**EXERCISE DIRECTIONS:** Repeat every line, exactly, from the very first through the one where "from mathutils import Vector, Matrix" appears. Add nothing else.
_____
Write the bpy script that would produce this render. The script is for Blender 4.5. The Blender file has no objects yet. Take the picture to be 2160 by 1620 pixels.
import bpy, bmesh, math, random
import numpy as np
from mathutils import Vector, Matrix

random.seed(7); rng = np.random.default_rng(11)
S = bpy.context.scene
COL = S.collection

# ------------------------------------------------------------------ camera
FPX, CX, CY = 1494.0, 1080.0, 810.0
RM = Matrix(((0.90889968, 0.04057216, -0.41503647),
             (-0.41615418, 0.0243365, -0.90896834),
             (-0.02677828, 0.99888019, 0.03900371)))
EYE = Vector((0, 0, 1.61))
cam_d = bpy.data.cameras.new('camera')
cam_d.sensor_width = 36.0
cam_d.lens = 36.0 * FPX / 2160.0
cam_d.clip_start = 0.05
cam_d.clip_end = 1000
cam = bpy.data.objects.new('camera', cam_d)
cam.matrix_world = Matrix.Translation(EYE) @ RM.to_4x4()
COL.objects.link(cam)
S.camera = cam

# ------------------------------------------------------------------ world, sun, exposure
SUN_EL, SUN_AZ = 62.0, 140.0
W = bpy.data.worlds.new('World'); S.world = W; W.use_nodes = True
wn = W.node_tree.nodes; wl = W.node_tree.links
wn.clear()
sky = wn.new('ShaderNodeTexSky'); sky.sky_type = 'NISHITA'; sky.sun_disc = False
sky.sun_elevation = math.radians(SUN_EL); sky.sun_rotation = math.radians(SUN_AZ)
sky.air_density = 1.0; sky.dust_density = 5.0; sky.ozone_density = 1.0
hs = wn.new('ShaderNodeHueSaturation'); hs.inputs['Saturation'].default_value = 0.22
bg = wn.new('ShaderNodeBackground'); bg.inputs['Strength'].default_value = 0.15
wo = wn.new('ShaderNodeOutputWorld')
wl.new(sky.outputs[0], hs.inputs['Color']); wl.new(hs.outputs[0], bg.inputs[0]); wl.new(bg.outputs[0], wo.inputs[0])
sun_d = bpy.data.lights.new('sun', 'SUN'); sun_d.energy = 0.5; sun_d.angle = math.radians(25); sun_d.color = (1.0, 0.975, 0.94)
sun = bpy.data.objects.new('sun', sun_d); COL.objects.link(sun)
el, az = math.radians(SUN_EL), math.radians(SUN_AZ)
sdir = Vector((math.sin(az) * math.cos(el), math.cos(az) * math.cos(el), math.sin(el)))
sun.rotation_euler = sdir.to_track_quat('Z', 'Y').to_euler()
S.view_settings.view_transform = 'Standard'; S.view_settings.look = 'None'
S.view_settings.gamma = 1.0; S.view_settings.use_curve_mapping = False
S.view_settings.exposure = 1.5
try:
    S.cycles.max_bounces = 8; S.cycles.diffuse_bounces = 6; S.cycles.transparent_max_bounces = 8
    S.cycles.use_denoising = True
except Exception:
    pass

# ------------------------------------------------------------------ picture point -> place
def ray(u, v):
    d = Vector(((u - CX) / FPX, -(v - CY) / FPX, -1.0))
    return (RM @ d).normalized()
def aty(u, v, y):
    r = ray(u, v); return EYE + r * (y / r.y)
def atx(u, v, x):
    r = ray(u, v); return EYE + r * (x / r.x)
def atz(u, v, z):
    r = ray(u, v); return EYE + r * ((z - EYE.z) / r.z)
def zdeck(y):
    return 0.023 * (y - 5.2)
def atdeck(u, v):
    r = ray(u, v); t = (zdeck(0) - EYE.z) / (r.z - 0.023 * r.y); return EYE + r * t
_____
**TASK RESPONSE:**
Write the bpy script that would produce this render. The script is for Blender 4.5. The Blender file has no objects yet. Take the picture to be 2160 by 1620 pixels.
import bpy, bmesh, math, random
import numpy as np
from mathutils import Vector, Matrix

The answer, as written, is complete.